When Madonna, then just barely famous, auditioned for the title role of 1985’s “Desperately Seeking Susan,” she made it clear to the film’s studio executive, Barbara Boyle, how badly she wanted the part.
“Madonna walked into Barbara’s office, fell on her knees, and said, ‘I’ll do anything to get this part,” the film’s director, Susan Seidelman, writes in her new memoir, “Desperately Seeking Something: A Memoir about Movies, Mothers, and Material Girls,” (St. Martin’s Press, out June 18).
“Barbara responded: ‘Sorry, I’m heterosexual.’ And Madonna replied: ‘How do you know unless you try?’”
The role of Susan, the wild child foil to Rosanna Arquette’s buttoned-up housewife Roberta, was almost a fictionalized version of Madonna herself, then hitting the peak of her early popularity.

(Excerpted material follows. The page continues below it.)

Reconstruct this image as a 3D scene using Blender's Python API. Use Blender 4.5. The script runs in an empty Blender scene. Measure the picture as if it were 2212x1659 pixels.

“Both Madonna and Susan used their powers of persuasion to get friends and lovers to do what they wanted,” Seidelman writes. “Both were charming con artists who didn’t let you know you were being conned. There was an art to seduction, and Madonna had mastered it.”
After Madonna was cast, she showed her mastery of this art throughout the film’s production, including while auditioning actors for the role of Susan’s punk musician boyfriend, Jim.
“Some of the auditions got pretty steamy,” Seidelman writes. “There was a dialogue scene that called for a kiss, and the next thing I knew the actors were down on the floor, making out. The casting directors and I watched with dropped jaws.”
During the eight-week shoot for “Desperately Seeking Susan,” Madonna jumped from aspiring singer to global sensation thanks to the impending release of her album “Like a Virgin,” and the film was a critical and commercial success.
But while Seidelman had a great experience working with the soon-to-be-superstar, she also understood the potential pitfalls of that relationship.
Offered the chance to direct the star’s flop follow-up, 1986’s “Shanghai Surprise,” a film that found Madonna co-starring with then-husband Sean Penn, she wisely turned it down.
“Both had strong personalities,” writes Seidelman, who went on to help movies such as “She-Devil” and “Making Mr. Right”, “and as a newlywed power duo, they would probably make their director quiver.”